Amazingly, it worked, at least on our development server. Unamazingly, it did not work on the test server. It is extremely annoying when things don't behave the same way on all servers. We had three different theories for the difference in behavior.
  • For some reason the data in the database (after conversion) was not in the correct format even though it looked the same on both servers.
  • Difference in configuration of MySQL, the web server or some other system on the two servers.
  • Both Perl, MySQL, DBI and DBI's MySQL driver (DBD::mysql) had different version numbers on the two servers, so upgrading some of those on the test server could potentially solve the problem.
Long story short, the solution was to upgrade DBD::mysql on the test server. It turns out that the mysql_enable_utf8 option didn't work or hadn't been implemented in older versions of DBD::mysql, and one of those older versions was installed on the test server.

The last problem was resolved around 4pm on Friday, after about four days working on the whole database character set issue, and we were actually quite close to giving up. So it was a great relief when everything finally worked as it should at the end of the week. Let's just hope there aren't any hidden bugs we haven't found yet..!

Saturday, 16 April 2011

MongoDB - usable for O2?

Most programmers are familiar with relational database management systems such as mysql, mssql, postgresql or oracle. In these systems the tables we create expect its data to be in a very specific format and an object is normally stored not in just one table; rather, its data are usually distributed across several database tables. For example, in O2, a Member object uses four tables for its data: O2_OBJ_OBJECT, O2_OBJ_PERSON, O2_OBJ_MEMBER and O2_OBJ_OBJECT_VARCHAR.

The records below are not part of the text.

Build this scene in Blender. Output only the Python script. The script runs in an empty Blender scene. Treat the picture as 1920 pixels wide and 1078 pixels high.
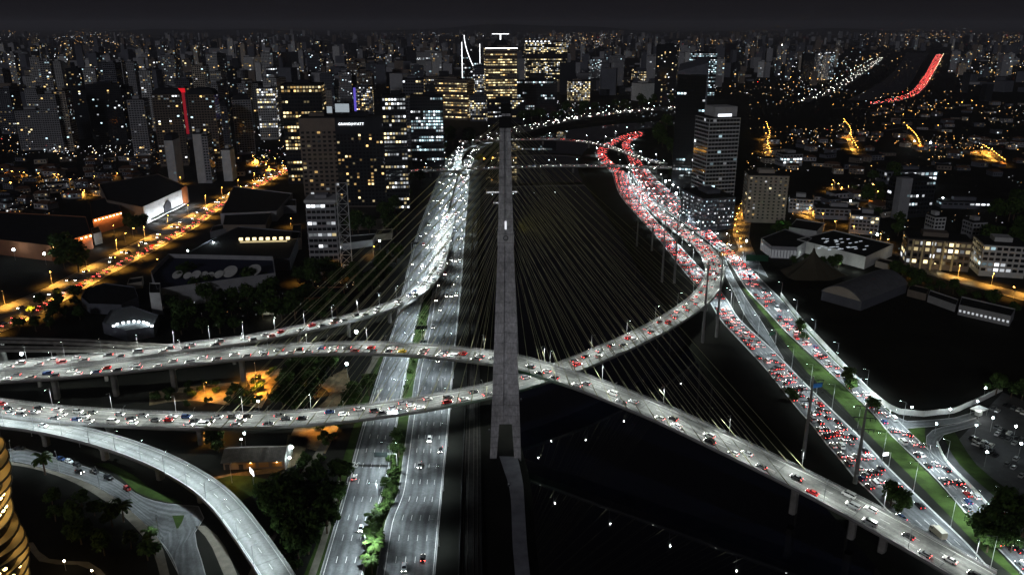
import bpy, math, random
from mathutils import Vector, geometry
rnd = random.Random(7)
sc = bpy.context.scene
COL = sc.collection
# ------------------------------------------------------------------ camera
F_PX, PITCH, CAM_H = 1500.0, math.radians(18.2), 177.0
cam_d = bpy.data.cameras.new('camera')
cam_d.sensor_width = 36.0
cam_d.lens = 36.0 * F_PX / 1920.0
cam_d.clip_start, cam_d.clip_end = 1.0, 90000.0
cam = bpy.data.objects.new('camera', cam_d)
cam.location = (0, 0, CAM_H)
cam.rotation_euler = (math.pi / 2 - PITCH, 0, 0)
COL.objects.link(cam)
sc.camera = cam
# ------------------------------------------------------------------ night sky (city glow) and a low sun lamp behind the camera, added as skyglow
GLOW_EL, GLOW_AZ = math.radians(17), math.radians(200)      # azimuth clockwise from +Y
world = bpy.data.worlds.new('World'); sc.world = world
world.use_nodes = True; world.cycles.sampling_method = 'NONE'
wn = world.node_tree.nodes; wl = world.node_tree.links
bg = wn['Background']
sky = wn.new('ShaderNodeTexSky'); sky.sky_type = 'NISHITA'; sky.sun_disc = False
sky.sun_elevation = GLOW_EL; sky.sun_rotation = GLOW_AZ
dim = wn.new('ShaderNodeMixRGB'); dim.blend_type = 'MULTIPLY'; dim.inputs[0].default_value = 1
dim.inputs[2].default_value = (.0016, .0013, .0012, 1)
glow = wn.new('ShaderNodeMixRGB'); glow.blend_type = 'ADD'; glow.inputs[0].default_value = 1
glow.inputs[2].default_value = (.075, .070, .092, 1)          # light-polluted night haze
wl.new(sky.outputs[0], dim.inputs[1]); wl.new(dim.outputs[0], glow.inputs[1]); wl.new(glow.outputs[0], bg.inputs['Color'])
bg.inputs['Strength'].default_value = .1
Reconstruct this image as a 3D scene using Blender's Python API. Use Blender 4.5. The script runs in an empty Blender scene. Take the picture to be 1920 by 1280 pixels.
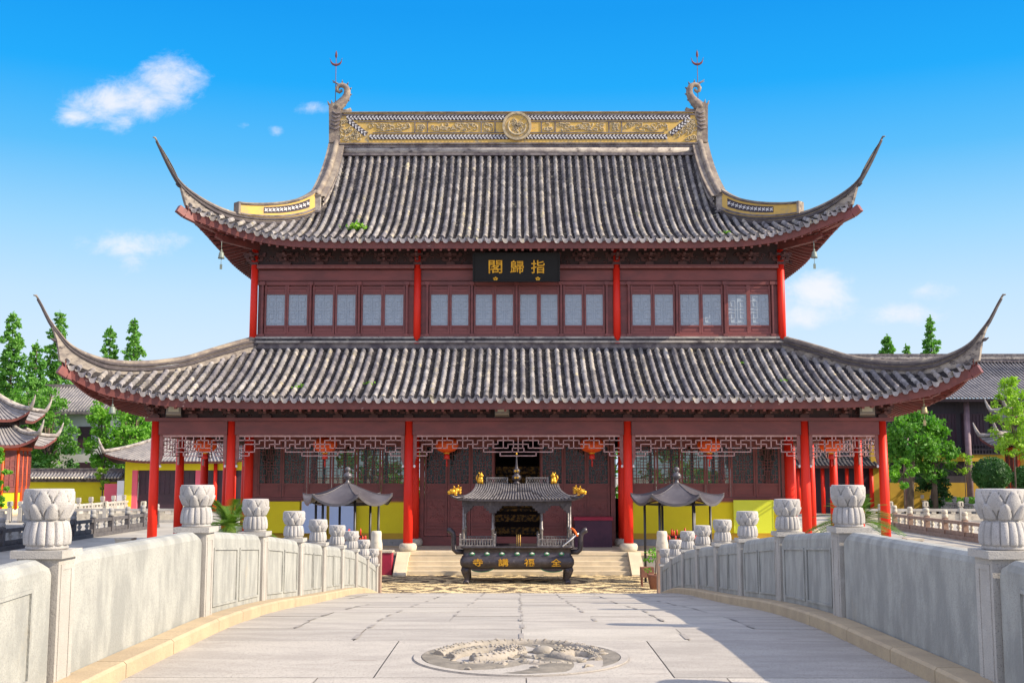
import bpy, math, random
from mathutils import Vector, Matrix
random.seed(7)
R_ = math.radians
scene = bpy.context.scene
col = scene.collection

# ------------------------------------------------------------------ camera
FPX = 2100.0
CAM = Vector((-0.05, 0.0, 3.7))
YAW = math.atan(10 / FPX)
PIT = math.atan(245 / FPX)
cd = bpy.data.cameras.new('camera')
cd.sensor_width = 36.0
cd.lens = 36.0 * FPX / 1920.0
cd.clip_end = 4000
cam = bpy.data.objects.new('camera', cd)
col.objects.link(cam)
cam.location = CAM
cam.rotation_euler = (R_(90) + PIT, 0, YAW)
scene.camera = cam

def ray(u, v):
    a = (u - 960) / FPX; b = (640 - v) / FPX
    d = Vector((-math.sin(YAW) * math.cos(PIT), math.cos(YAW) * math.cos(PIT), math.sin(PIT)))
    r = Vector((math.cos(YAW), math.sin(YAW), 0))
    return d + a * r + b * r.cross(d)

# ------------------------------------------------------------------ light
SUN_EL, SUN_AZ = 32.0, 103.0          # azimuth clockwise from +Y
sv = Vector((math.cos(R_(SUN_EL)) * math.sin(R_(SUN_AZ)), math.cos(R_(SUN_EL)) * math.cos(R_(SUN_AZ)), math.sin(R_(SUN_EL))))
sl = bpy.data.lights.new('sun', 'SUN')
sl.energy = 4.3
sl.angle = R_(0.5)
sl.color = (1.0, 0.87, 0.69)
so = bpy.data.objects.new('sun', sl)
so.rotation_euler = (-sv).to_track_quat('-Z', 'Y').to_euler()
so.location = (60, -20, 60)
col.objects.link(so)

def N(nt, typ, **kw):
    n = nt.nodes.new(typ)
    for k, v in kw.items():
        if k.startswith('i_'):
            n.inputs[k[2:].replace('_', ' ')].default_value = v
        else:
            setattr(n, k, v)
    return n

def math_n(nt, op, a, b=None, clamp=False):
    n = nt.nodes.new('ShaderNodeMath'); n.operation = op; n.use_clamp = clamp
    for i, x in enumerate((a, b)):
        if x is None: continue
        if isinstance(x, (int, float)): n.inputs[i].default_value = x
        else: nt.links.new(x, n.inputs[i])
    return n.outputs[0]

def mix_n(nt, fac, a, b, blend='MIX'):
    n = nt.nodes.new('ShaderNodeMix'); n.data_type = 'RGBA'; n.blend_type = blend
    for i, x in ((0, fac), (6, a), (7, b)):
        if isinstance(x, (int, float)): n.inputs[i].default_value = x
        elif isinstance(x, tuple): n.inputs[i].default_value = (x[0], x[1], x[2], 1)
        else: nt.links.new(x, n.inputs[i])
    return n.outputs[2]

def ramp_n(nt, x, lo, hi, smooth=True):
    n = nt.nodes.new('ShaderNodeMapRange')
    n.interpolation_type = 'SMOOTHSTEP' if smooth else 'LINEAR'
    nt.links.new(x, n.inputs[0]); n.inputs[1].default_value = lo; n.inputs[2].default_value = hi
    return n.outputs[0]

w = bpy.data.worlds.new('World'); scene.world = w; w.use_nodes = True
nt = w.node_tree
nt.nodes.clear()
sky = N(nt, 'ShaderNodeTexSky', sky_type='NISHITA', sun_disc=False, sun_elevation=R_(SUN_EL), sun_rotation=R_(SUN_AZ),
        air_density=1.0, dust_density=0.3, ozone_density=3.0)
hs = N(nt, 'ShaderNodeHueSaturation'); nt.links.new(sky.outputs[0], hs.inputs['Color'])
hs.inputs['Saturation'].default_value = 0.9
hs.inputs['Value'].default_value = 1.0
tc = N(nt, 'ShaderNodeTexCoord'); sep = N(nt, 'ShaderNodeSeparateXYZ')
nt.links.new(tc.outputs['Generated'], sep.inputs[0])
ysafe = math_n(nt, 'MAXIMUM', sep.outputs[1], 0.05)
uu = math_n(nt, 'DIVIDE', sep.outputs[0], ysafe); vv = math_n(nt, 'DIVIDE', sep.outputs[2], ysafe)
cmb = N(nt, 'ShaderNodeCombineXYZ'); nt.links.new(uu, cmb.inputs[0]); nt.links.new(vv, cmb.inputs[1])
mask = None
CLOUDS = [(205, 192, 130, 66, .95), (318, 155, 98, 78, 1.0), (262, 190, 120, 74, .95), (145, 220, 70, 36, .85), (230, 225, 60, 40, .8), (600, 203, 62, 24, .62), (518, 245, 26, 18, .6), (150, 455, 46, 32, .62),
          (245, 458, 130, 46, .78), (245, 492, 44, 40, .66), (330, 448, 50, 32, .6), (1530, 552, 110, 74, 1.0), (1500, 588, 140, 46, .95), (1690, 588, 120, 36, .78), (1745, 548, 70, 32, .75), (460, 235, 20, 12, .4)]
for (cu, cv, a, b, s) in CLOUDS:
    r = ray(cu, cv)
    vm = N(nt, 'ShaderNodeVectorMath', operation='SUBTRACT'); nt.links.new(cmb.outputs[0], vm.inputs[0]); vm.inputs[1].default_value = (r[0] / r[1], r[2] / r[1], 0)
    v2 = N(nt, 'ShaderNodeVectorMath', operation='MULTIPLY'); nt.links.new(vm.outputs[0], v2.inputs[0]); v2.inputs[1].default_value = (FPX / a, FPX / b, 0)
    v3 = N(nt, 'ShaderNodeVectorMath', operation='LENGTH'); nt.links.new(v2.outputs[0], v3.inputs[0])
    m = math_n(nt, 'MULTIPLY', ramp_n(nt, v3.outputs['Value'], 1.25, 0.0), s)
    mask = m if mask is None else math_n(nt, 'MAXIMUM', mask, m)
mp = N(nt, 'ShaderNodeMapping'); mp.inputs['Scale'].default_value = (1.0, 1.5, 1); nt.links.new(cmb.outputs[0], mp.inputs[0])
nz = N(nt, 'ShaderNodeTexNoise'); nt.links.new(mp.outputs[0], nz.inputs['Vector'])
nz.inputs['Scale'].default_value = 26; nz.inputs['Detail'].default_value = 10; nz.inputs['Roughness'].default_value = 0.68; nz.inputs['Distortion'].default_value = 0.3
cl = math_n(nt, 'ADD', mask, math_n(nt, 'MULTIPLY', math_n(nt, 'SUBTRACT', nz.outputs[0], 0.5), 1.5))
cl = math_n(nt, 'MULTIPLY', ramp_n(nt, cl, 0.28, 1.15), ramp_n(nt, mask, 0.02, 0.2))
nz2 = N(nt, 'ShaderNodeTexNoise'); nt.links.new(mp.outputs[0], nz2.inputs['Vector']); nz2.inputs['Scale'].default_value = 11; nz2.inputs['Detail'].default_value = 5
ccol = mix_n(nt, nz2.outputs[0], (2.9, 3.1, 3.7), (3.8, 3.75, 3.9))
# clear azure band low in the sky, paler towards the horizon
cr = N(nt, 'ShaderNodeValToRGB'); nt.links.new(sep.outputs[2], cr.inputs[0])
stops = [(.0, (2.5, 3.15, 3.8)), (.10, (2.45, 3.05, 3.7)), (.15, (2.0, 2.85, 3.65)), (.205, (1.25, 2.5, 3.6)), (.27, (.38, 1.9, 3.55)), (.33, (.045, 1.5, 3.55)), (.39, (.02, 1.22, 3.3)), (.50, (.02, 1.1, 3.15))]
while len(cr.color_ramp.elements) < len(stops): cr.color_ramp.elements.new(.5)
for el, (p, c) in zip(cr.color_ramp.elements, stops): el.position = p; el.color = (*c, 1)
low_f = ramp_n(nt, sep.outputs[2], .62, .44)
SKYC = mix_n(nt, math_n(nt, 'MULTIPLY', low_f, 0.985), hs.outputs[0], cr.outputs[0])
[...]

MongoDB is a so-called object oriented database management system, and it is supposed to be faster than relational database management systems and scale better. But it doesn't have all the functionality of the relational database management systems; most importantly it doesn't support joins.

MongoDB doesn't have tables or rows like "normal" databases. Instead it has something called collections and documents, but you can think of a collection as sort of a table, and of a document as a row.

When using Perl, as we do, a document is a hash ref. It has lots of keys and corresponding values. A value doesn't have to be a scalar, it can also be a reference to another hash, or a reference to an array. And MongoDB doesn't care about how that structure looks. You are free to insert data structures with totally different keys into the same collection. Whether this is a smart thing to do is another matter... We would probably store similar data structures in each separate collection ("table"). If we should start using MongoDB in O2, one object would likely correspond to one document in the collection which represents that object's class.

Objects in O2 can be related to each other. The way to do this is to set the type of a field to a class name - the class name of objects that can be stored in that field. In the database it is only the ID of those objects that is stored in the "main" object. This means that when we search for objects through related objects using relational databases, we have to join some tables in the search query, which can have a severe impact on performance, especially when we have to join more than a couple of tables, which sometimes happens in O2. MongoDB has something called DBRef, which is a reference to another object. I first thought it would be possible to search for fields in the related object through the main object and the DBRef, but it turns out that's not possible after all. Anyway, it might not have been that efficient either, if it were possible.

I believe the main reason why O2 is sometimes slow is that searches in related objects can take a long time, due to several joins, and because mysql sometimes doesn't execute the joins in the most efficient order. One way to mitigate this using MongoDB could be to store whole serialized objects instead of just object IDs in the database. This, however, has two challenges: 1) Duplication of data, and 2) How to update all the serialized objects when the actual object is updated.

We have to choose between fast response times and no duplication - we can't have both. At least not without (other forms of) caching. But caching makes things harder to debug, so the less caching we need, I think, the better.

When it comes to updating all serialized objects, I think this is possible if we store in the actual object the IDs of the objects that contain serialized copies of itself. And when the object is saved, we go through all of these other objects and update them, as well. This will make saving objects slower than today, but the question is by how much. If it is very slow, it might be possible to do it asynchronously, so that the user doesn't have to wait for it.

If we were going to represent Member and Person objects in MongoDB, we would probably create a Person collection and a Member collection. A Member inherits from Person, so the question is whether we should insert data into both the Person collection and the Member collection, or whether a Member object should be inserted only into Member. And if we decide to insert into Person as well, do we insert the entire Member object or just the part that's relevant for Persons?

My intuition tells me it would be best to insert Member objects only into Member, not Person. Which means that searching for Persons must search through both Person and Member.

In conclusion, MongoDB is a more natural data storage for O2 than relational database management systems, and, I think, better. And it might be possible to make searching really fast in MongoDB if we can tolerate duplication in the database and longer saving times.